Abstract

With the progression of both the climate crisis and financial capitalism, institutional investors play an increasingly central role in fossil fuel companies’ business decisions. Against this backdrop, this article investigates the underlying rationales of Danish pension funds’ climate-related investment decisions analyzed from the perspective of one of the dominant finance theories today on the governance relationship between investors and corporations: agency theory. Hitherto, investors’ climate-related investment decisions have not yet been studied from the perspective of how investors’ actions align with the assumptions of agency theory. Thus, this study explores the degree to which select Danish pension funds’ climate-related investment decisions regarding Royal Dutch Shell can be verified according to agency theory. First, deploying Foucault’s notion of a “truth regime”, the article analyzes how a certain action can be defined as true, read from the perspective of investment assumptions derived from agency theory, a truth regime of agency theory.
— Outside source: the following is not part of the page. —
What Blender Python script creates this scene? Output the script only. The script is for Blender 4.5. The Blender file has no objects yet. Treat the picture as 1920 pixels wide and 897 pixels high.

Second, the paper explores the degree to which this truth regime can be identified in the climate-related investment decisions of the three Danish pension funds, PFA, PKA, and AkademikerPension, regarding Shell’s general assembly, 2021. The investigation concludes that the assumptions of the agency theory truth regime constitute a part of the central reasonings in financial capitalism and that, insofar as investors significantly align with the prescriptions of agency theory, it substantially reduces their possibilities to take Paris-aligned investment decisions.